年末にかけて、新聞やテレビでは「今年株を上げた人・下げた人」「今年のベスト10映画」「今年のベスト5 iphone Application」といった2011年を振り返るまとめ特集が多く見られました。2011年半ばに渡米した身としては、こちらの流行についてまとめてダウンロードする機会として、楽しんで読んでいました。
今回、アメリカ版「新語・流行語大賞」ともいえる「2012年に消える言葉のリスト」なるものを発見しました。これはLake Superior State Universityが1976年より毎年恒例で発表するリストですが、「過度な使用」「誤った使用」「単に不必要」であるがゆえに「来年には廃れる」とされる新語・流行語・スラングを一般投票の結果も取り入れて選定するものです。さて、「2012年に消えゆく言葉」にはどのようなものがあるのでしょうか。

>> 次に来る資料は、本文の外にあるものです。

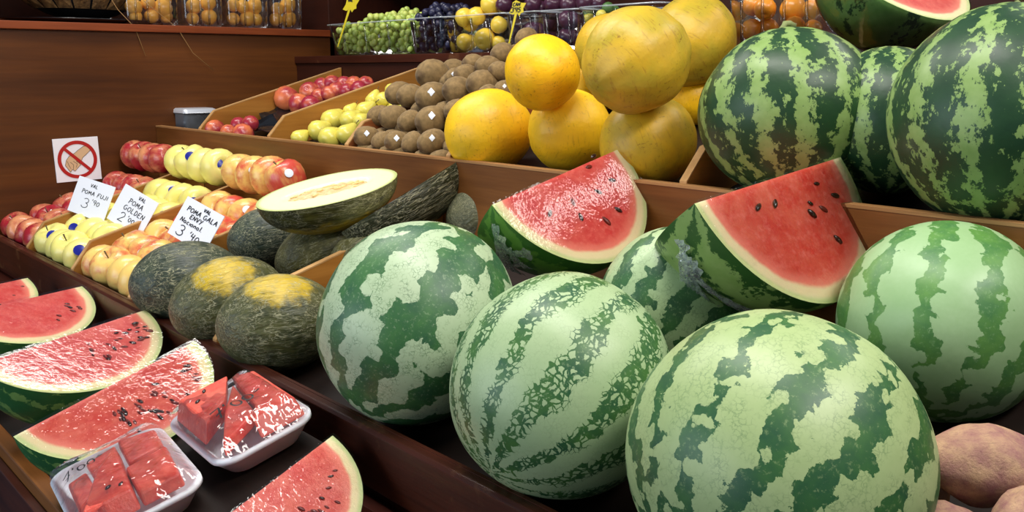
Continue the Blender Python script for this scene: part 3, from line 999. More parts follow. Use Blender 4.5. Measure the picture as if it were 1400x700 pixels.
lune('watermelon_wedge', mw2, uw2, ww2, 1.86, math.radians(76), M['dm_wedge'], M['flesh'],
     'watermelon wedge under creased film, third from the white packs', 'watermelon', WG, band_seeds(10, 6, 0.0, 0.8, 0.3, 0.7), M['film_wedge'], seed=35, T=T0)
mw1, uw1, ww1 = (-42, 397), (84, -18), (50, 42)
lune('watermelon_wedge', mw1, uw1, ww1, 2.12, math.radians(76), M['dm_wedge'], M['flesh'],
     'farthest watermelon wedge, cut off by the left picture edge', 'watermelon', WG, band_seeds(8, 7, 0.0, 0.8, 0.3, 0.7), M['film_wedge'], seed=37, T=T0)
mw5, uw5, ww5 = (362, 666), (100, -76), (96, 82)
lune('watermelon_wedge', mw5, uw5, ww5, 1.06, math.radians(76), M['dm_wedge'], M['flesh_orange'],
     'nearest watermelon wedge at the bottom, right of the white packs', 'watermelon', WG, band_seeds(18, 8, -0.3, 0.7, 0.4, 0.7), M['film_wedge'], seed=39, T=T0)

# ---------------------------------------------------------------- packs of melon pieces
def stroke_text(parent, name, strokes, m, w, place):
    """flat ribbons along pen strokes; place(x, y) gives the point and the normal"""
    vs, fs = [], []
    for st in strokes:
        pts = [Vector((x, y, 0)) for x, y in st]
        fine = []
        for a, b in zip(pts, pts[1:]):
            n = max(1, int((b - a).length / 0.12))
            fine += [a.lerp(b, i / n) for i in range(n)]
        fine.append(pts[-1])
        base = len(vs)
        for i, p in enumerate(fine):
            d = (fine[min(i + 1, len(fine) - 1)] - fine[max(i - 1, 0)])
            d = d.normalized() if d.length > 1e-6 else Vector((1, 0, 0))
            s = Vector((-d.y, d.x, 0)) * w
            vs.append(place(p.x + s.x, p.y + s.y))
            vs.append(place(p.x - s.x, p.y - s.y))
        for i in range(len(fine) - 1):
            a = base + 2 * i
            fs.append((a, a + 1, a + 3, a + 2))
    return link(name, mesh_from(name, vs, fs, False), m, parent)

def arc(cx, cy, rx, ry, a0, a1, n=10):
    return [(cx + rx * math.cos(math.radians(a0 + (a1 - a0) * i / n)), cy + ry * math.sin(math.radians(a0 + (a1 - a0) * i / n))) for i in range(n + 1)]

GLYPH = {
    'P': [[(0.1, 0), (0.15, 1)], [(0, 0.95)] + arc(0.25, 0.75, 0.35, 0.25, 90, -90)],
    'O': [arc(0.32, 0.45, 0.32, 0.42, 100, 460, 14)],
    'M': [[(0, 0), (0.1, 0.9), (0.32, 0.3), (0.55, 0.9), (0.65, 0)]],
    'A': [[(0, 0), (0.32, 1), (0.62, 0)], [(0.12, 0.35), (0.52, 0.38)]],
    'F': [[(0.05, 0), (0.1, 0.95), (0.6, 1)], [(0.08, 0.5), (0.45, 0.52)]],
    'U': [[(0, 0.95), (0.02, 0.3)] + arc(0.28, 0.25, 0.26, 0.25, 180, 360) + [(0.55, 0.95)]],
    'J': [[(0.5, 1), (0.48, 0.2)] + arc(0.25, 0.2, 0.23, 0.2, 0, -170)],
    'I': [[(0.15, 0), (0.18, 0.95)]],
    'G': [arc(0.34, 0.48, 0.34, 0.46, 60, 330) + [(0.66, 0.4), (0.4, 0.42)]],
    'L': [[(0.05, 1), (0.05, 0), (0.5, 0.03)]],
    'D': [[(0.08, 0), (0.1, 0.95)] + arc(0.1, 0.48, 0.45, 0.47, 90, -90)],
    'E': [[(0.55, 0.95), (0.08, 0.92), (0.05, 0.02), (0.55, 0)], [(0.06, 0.48), (0.42, 0.5)]],
    'N': [[(0, 0), (0.05, 0.9), (0.5, 0.05), (0.55, 0.95)]],
    'V': [[(0, 0.95), (0.28, 0), (0.58, 1)]],
    'Y': [[(0, 0.95), (0.26, 0.5)], [(0.58, 1), (0.15, -0.1)]],
    'R': [[(0.05, 0), (0.1, 0.95)] + arc(0.2, 0.72, 0.3, 0.24, 90, -90) + [(0.55, 0)]],
    'C': [arc(0.32, 0.45, 0.3, 0.42, 50, 310)],
    'S': [arc(0.28, 0.7, 0.24, 0.24, 50, 260) + arc(0.28, 0.24, 0.26, 0.24, 90, -150)],
    'a': [arc(0.24, 0.25, 0.22, 0.24, 20, 380, 12) + [(0.5, 0)]],
    'c': [arc(0.24, 0.25, 0.22, 0.24, 50, 310)],
    'i': [[(0.1, 0), (0.1, 0.5)]],
    'o': [arc(0.22, 0.25, 0.22, 0.24, 90, 450, 12)],
    'n': [[(0.02, 0), (0.05, 0.5)], [(0.05, 0.35)] + arc(0.22, 0.3, 0.17, 0.2, 150, 0) + [(0.4, 0)]],
    'l': [[(0.1, 1), (0.12, 0)]],
    '.': [[(0.05, 0), (0.1, 0.05)]],
    "'": [[(0.12, 1.05), (0.04, 0.75)]],
    '-': [[(0, 0.5), (0.4, 0.55)], [(0.12, 0.68), (0.25, 0.7)]],
    '0': [arc(0.25, 0.38, 0.24, 0.38, 100, 460, 14)],
    '1': [[(0.0, 0.7), (0.2, 1), (0.2, 0)]],
    '2': [arc(0.26, 0.72, 0.25, 0.27, 170, -30) + [(0.0, 0), (0.6, 0.03)]],
    '3': [arc(0.24, 0.74, 0.26, 0.24, 150, -80) + arc(0.24, 0.25, 0.32, 0.27, 85, -160)],
    '4': [[(0.1, 0.95), (0.02, 0.45), (0.5, 0.48)], [(0.42, 0.9), (0.38, 0)]],
    '5': [[(0.55, 1), (0.12, 0.98), (0.1, 0.58)] + arc(0.26, 0.3, 0.28, 0.3, 110, -150)],
    '7': [[(0.0, 0.95), (0.55, 1), (0.15, 0)], [(0.1, 0.5), (0.5, 0.52)]],
    '9': [arc(0.26, 0.7, 0.22, 0.24, 0, 360, 12) + [(0.46, 0.65), (0.36, 0)]],
    ' ': [],
}

def write(text, x, y, h, gap=0.2, slant=0.0):
    out = []
    cx = x
    for ch in text:
        g_ = GLYPH[ch]
        mx = max([p[0] for s in g_ for p in s] or [0.3])
        for s in g_:
            out.append([(cx + (px + slant * py) * h, y + py * h) for px, py in s])
        cx += (mx + gap) * h
    return out

def rrect(w, d, r, n=6):
    pts = []
    for cx, cy, a0 in ((w - r, d - r, 0), (-w + r, d - r, 90), (-w + r, -d + r, 180), (w - r, -d + r, 270)):
        for i in range(n + 1):
            a = math.radians(a0 + 90 * i / n)
            pts.append((cx + r * math.cos(a), cy + r * math.sin(a)))
    return pts

def loops_mesh(name, loops, cap_first=True, cap_last=True):
    vs, fs = [], []
    n = len(loops[0])
    for lp in loops:
        vs += [Vector(p) for p in lp]
    for j in range(len(loops) - 1):
        for i in range(n):
            i2 = (i + 1) % n
            fs.append((j * n + i, j * n + i2, (j + 1) * n + i2, (j + 1) * n + i))
    if cap_first:
        fs.append(tuple(range(n))[::-1])
    if cap_last:
        fs.append(tuple((len(loops) - 1) * n + i for i in range(n)))
    return mesh_from(name, vs, fs)

def chunk_mesh(name, poly, z0, z1, shear=(0, 0), seed=0, taper=0.93):
    """cut piece of flesh: a prism with softened edges"""
    bm = bmesh.new()
    cx = sum(p[0] for p in poly) / len(poly)
    cy = sum(p[1] for p in poly) / len(poly)
    a = [bm.verts.new((x, y, z0)) for x, y in poly]
    tops = []
    for x, y in poly:
        tops.append(bm.verts.new((cx + (x - cx) * taper + shear[0], cy + (y - cy) * taper + shear[1], z1)))
    n = len(a)
    bm.faces.new(a[::-1])
    bm.faces.new(tops)
    for i in range(n):
        bm.faces.new((a[i], a[(i + 1) % n], tops[(i + 1) % n], tops[i]))
    bmesh.ops.recalc_face_normals(bm, faces=bm.faces)
    bmesh.ops.bevel(bm, geom=list(bm.edges), offset=0.003, segments=2, affect='EDGES', profile=0.5)
    me = bpy.data.meshes.new(name)
    bm.to_mesh(me)
    bm.free()
    me.polygons.foreach_set('use_smooth', [False] * len(me.polygons))
    return me

g = Mat('melon_piece_flesh')
v_ = g.vmath('SCALE', g.obj, scale=9.0)
n_ = g.noise(v_, 4, 5, 0.65)
c_ = g.mix(g.mapr(n_, 0.35, 0.65), srgb(208, 62, 52), srgb(224, 104, 84))
c_ = g.mix(g.mapr(g.noise(v_, 20, 4, 0.7), 0.5, 0.8, 0, 0.4), c_, srgb(234, 146, 126))
M['piece'] = g.pbr(c_, 0.35, g.bump(g.noise(v_, 14, 4, 0.7), 0.3, 0.003), sss=0.15, sss_r=(0.02, 0.006, 0.004))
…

代表的なものを紹介すると・・
◆Amazing びっくりするような 素晴らしい
デイリーショーの司会者やリアリティ番組、FacebookなどのSNS上の会話で多用され、本来この言葉が持つ価値や特別感が失われてしまったとのこと。確かに、何でもかんでも"Amazing"と言ってしまったら、一生に一度のびっくりするような素晴らしいことを描写する際に、使い古された言葉しか残されていないという事態に陥ってしまいます。私自身、この言葉を使いがちなので、自省の意味もこめて・・
◆baby bump 妊娠してお腹が膨らんでいること
セレブリティが自らの妊娠状態を描写するのに用いる言葉。2011年だと、代表例は歌手のビヨンセ。子を宿すという女性の真剣な選択を軽視している、妊娠がセレブリティーのアクセサリーと化している、などといった意見があったようです。

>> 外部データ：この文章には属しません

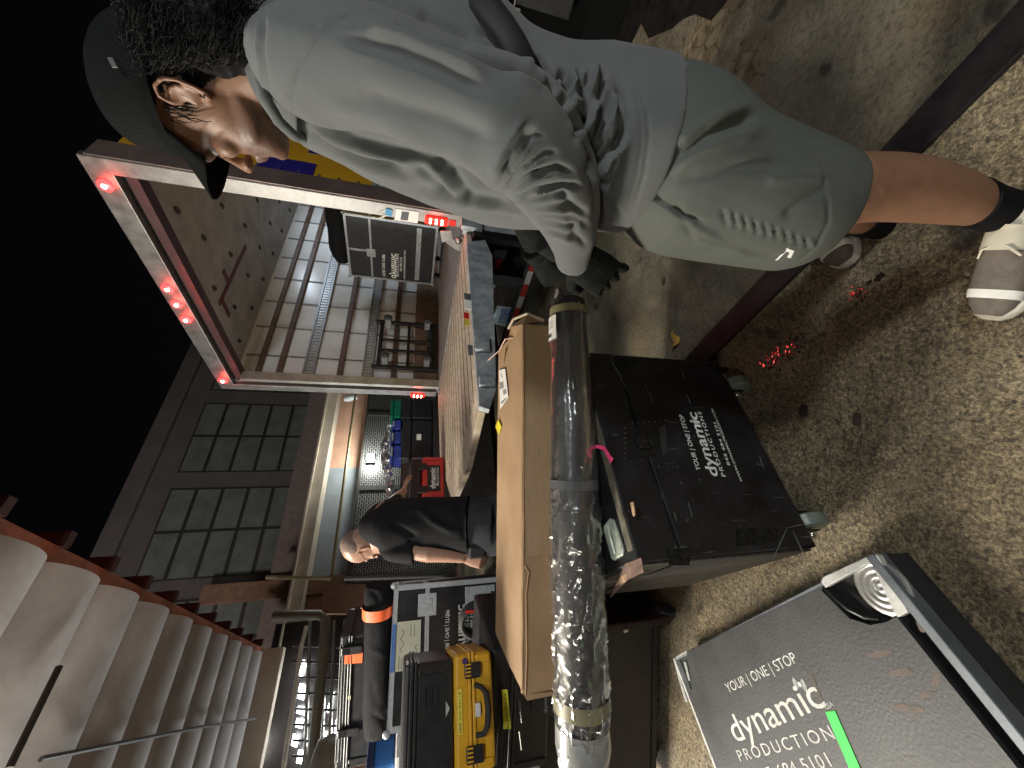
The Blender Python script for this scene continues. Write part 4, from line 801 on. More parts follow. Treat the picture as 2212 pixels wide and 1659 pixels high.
# slanting left end flap, and open flaps on the right
e_l = [(0, .004, hB), (0, .16, hB + .002), (0, dB - .01, hB - .002), (-.03, dB - .02, hB - .02), (-.055, .02, hB - .03), (-.02, -.004, hB - .01)]
def bw(u, y, z): return axb[0] + XB * u + YB * y + ZU * z
put('end_flap', MB().add([bw(-.015, .0, 0), bw(-.02, 0, hB - .012), bw(0, 0, hB), bw(0, dB, hB - .004), bw(.10, dB, hB - .004), bw(-.002, dB, 0)], [(0, 1, 2, 5), (2, 3, 5), (2, 4, 3)]), CBM, KB)
put('centre_tape', MB().prism([bw(0.0, .0, hB + .0035), bw(lB, .0, hB + .0035), bw(lB, .012, hB + .005), bw(0, .012, hB + .005)], (0, 0, .0006)), TAPM, KB)
put('front_tape', MB().bb((.42, -.004, hB - .115), (lB, -.0025, hB - .012), axb), TAPM, KB)
put('edge_crease', join(MB().tube([bw(.0, -.003, hB - .006), bw(.12, -.005, hB - .010), bw(.30, -.004, hB - .008), bw(.37, -.008, hB - .016), bw(.39, -.003, hB - .004)], .0035, 6), MB().tube([bw(.40, .0, hB - .0), bw(.8, -.001, hB - .002), bw(lB, -.0, hB)], .003, 6)), mat('dark_crease', (.22, .13, .06), .8), KB, smooth=60)
put('torn_flap', MB().add([bw(lB, 0, hB), bw(lB - .02, .12, hB + .003), bw(lB + .03, .14, hB + .012), bw(lB + .045, .02, hB - .02), bw(lB + .02, .0, hB - .09), bw(lB + .05, .17, hB + .0), bw(lB - .04, .22, hB + .012), bw(lB - .1, .30, hB + .002)], [(0, 1, 2, 3), (0, 3, 4), (1, 6, 5, 2), (6, 7, 5)]), CBM, KB)
put('torn_tape', MB().tube([bw(lB - .02, .12, hB + .004), bw(lB + .0, .22, hB + .015), bw(lB - .03, .31, hB + .02), bw(lB - .05, .40, hB + .045), bw(lB - .055, .43, hB + .05)], [.002, .003, .002, .003, .001], 6), mat('pink_clear_tape', (.62, .42, .34), .3, var=.1), KB)
put('end_wrap', MB().tube([bw(lB + .02, .0, hB - .08), bw(lB + .05, .02, hB - .02), bw(lB + .05, .10, hB + .012), bw(lB + .03, .16, hB + .016)], .006, 6), mat('clear_tape', (.55, .46, .36), .15, var=.2, coat=.5), KB, smooth=60)
ptop = PZ(zB + .006)
lb_ = put('shipping_label', MB().prism([onplane(x, y, ptop) for x, y in ((1078, 800), (1091, 796), (1098, 858), (1080, 884))], (0, 0, -.0008)), PAPER, KB)
for q in (((1079, 826), (1087, 824), (1088, 838), (1080, 841)), ((1086, 842), (1093, 840), (1094, 850), (1087, 853)), ((1082, 868), (1094, 858), (1094, 862), (1083, 874)), ((1082, 808), (1083, 807), (1085, 815), (1083, 816))):
    put('label_print', MB().prism([onplane(x, y, PZ(zB + .0068)) for x, y in q], (0, 0, -.0004)), mat('grey_barcode', (.25, .24, .24), .7, var=.3, scale=200), lb_)
put('warning_diamond', MB().prism([onplane(x, y, ptop) for x, y in ((1076, 906), (1083, 922), (1077, 939), (1070, 922))], (0, 0, -.0008)), mat('yellow_diamond', (.72, .60, .03), .55), KB)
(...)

"pregnant"という言葉自体にはもちろんタブーではないのですが、"16 and pregnant"といったティーネージャーの予期せぬ妊娠を描いたリアリティ番組もあるように、他の語との組み合わせによってはタブーやスティグマを呼び起こすこと、イメージ第一のセレブリティがそういった煩わしさを避けようとして代わりに"baby bump"を使い出したのではないかと考えます。
◆man cave 男の洞窟
意訳ですが、日本語で言うなら「男の隠れ家」といったような表現がしっくりくるかもしれません。
家の中で、唯一男性がくつろげる趣味の部屋・スペースのこと。TVやインテリア雑誌等の過度な使用により、「もう十分だ!」「男性がすべてman caveを欲しているわけではないのに一般化しすぎ」といった意見があったようです。
実は、私がこの"man cave"という言葉を初めて聞いたのはクリスマスに旦那の実家を訪ねた時でした。義父へのクリスマスプレゼントの一環として、義母が一部屋を"man cave"に改装したのです。
この部屋では、義父は、趣味のナポレオンの闘いを再現したミニチュア兵隊を堪能することができ、また大音量でボブ・ディランを聴くこともできます。その際に素敵なアイデアだと感心し、"man cave"を私的新語リストに追加したところだったのですが、まさかその1週間後に"廃れる語リスト"上で発見するとは・・
「言葉は生き物」とよく言われますが、その通りだと実感します。言葉とその使われ方を観察していると、その奥に世相や人々の考えの移り変わりも見えてきて、とても面白いものです。